Yep. I am one of those opponents of his perceived rights that Representative Bahr wants to kick to the curb and get stomped on and run over. Don’t say those things in defense of gun rights and carrying loaded guns around in public.

Don’t let your young child get a gun and do this.

The brothers were playing with a loaded handgun at their Pahokee apartment in Fremd Village, according to the Palm Beach County Sheriff’s Office, WPTV5 reported Wednesday evening.
The older brother, age 7, was apparently accidentally shot by his younger brother.

Every gun in the hands of a child must first pass through the hands of an adult. Just “google” child shoots sibling with gun and see the long list. You can do it by state or in general. It’s stunning how many irresponsible gun owners don’t understand the risk of guns in their homes. Perhaps they should be introduced to EndFamilyFire.

Don’t use your gun in a moment of anger and shoot your partner or someone else or threaten someone or get mad when a dog urinates on you.

Don’t do that with your gun. Be safe and responsible. That’s all we ask. If you want to keep your firearms and your rights, stay law abiding. It is only those who aren’t who will lose their rights and possibly their firearms. Guns are deadly weapons designed to kill animals or people. They should be sold only to people who will use them legally and are law abiding.

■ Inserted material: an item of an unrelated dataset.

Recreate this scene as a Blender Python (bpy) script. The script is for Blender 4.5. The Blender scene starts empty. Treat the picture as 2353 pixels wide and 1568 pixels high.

And people like the shooter at the Aurora, Illinois workplace should not have guns. He slipped through the cracks. All we want is to strengthen the laws already on the books and pass new ones to keep that from happening.

Don’t do any of the above with your gun. Store guns safely away from hands of kids, teens and people who may be dangerous to themselves or others.Be safe and responsible. That’s all we ask. If you want to keep your firearms and your rights, stay law abiding. It is only those who aren’t who will lose their rights and possibly their firearms. Guns should be sold only to people who will use them legally and are law abiding.

But do remember that law abiding gun owners like my now deceased and ex brother-in-law can become felons in a matter of seconds for using a gun to kill people.

It could happen to you. Think about it. Wouldn’t you want as much as possible done to prevent your own loved one from being avoidably and senselessly killed in a violent and sudden shooting incident? I believe the answer is yes. And guess what, 97% of Americans are on my side.

We have come to expect that our cars will be as safe and laws have passed that require safety measures for our cars. Why? We don’t like it when our loved ones are killed in avoidable accidents. And lawsuits have held car manufacturers responsible for safety. There are laws to keep smokers from smoking in public places. Those laws keep us all safer. There are laws to keep children safe from defective products. There are laws against driving while drunk. These are all public health and safety laws that we know have worked to prevent senseless accidents and incidents. That is what stronger gun laws would do. We are pretty united about these laws.

This week the Brady Campaign launched a re-brand and is now Brady, United Against Gun Violence. Sarah and Jim Brady would be proud of the organization they helped to found. There is a lot of history with passing stronger gun laws and we celebrated that history this week in many ways. Check out this wonderful video:

We know that the country is actually united against gun violence. Check out the new Brady website. I love the “Take action, not sides” and “It’s in our hands.”

It is in our hands.

No one is coming for your cows, your hamburgers, your guns. Don’t believe it. It’s not true.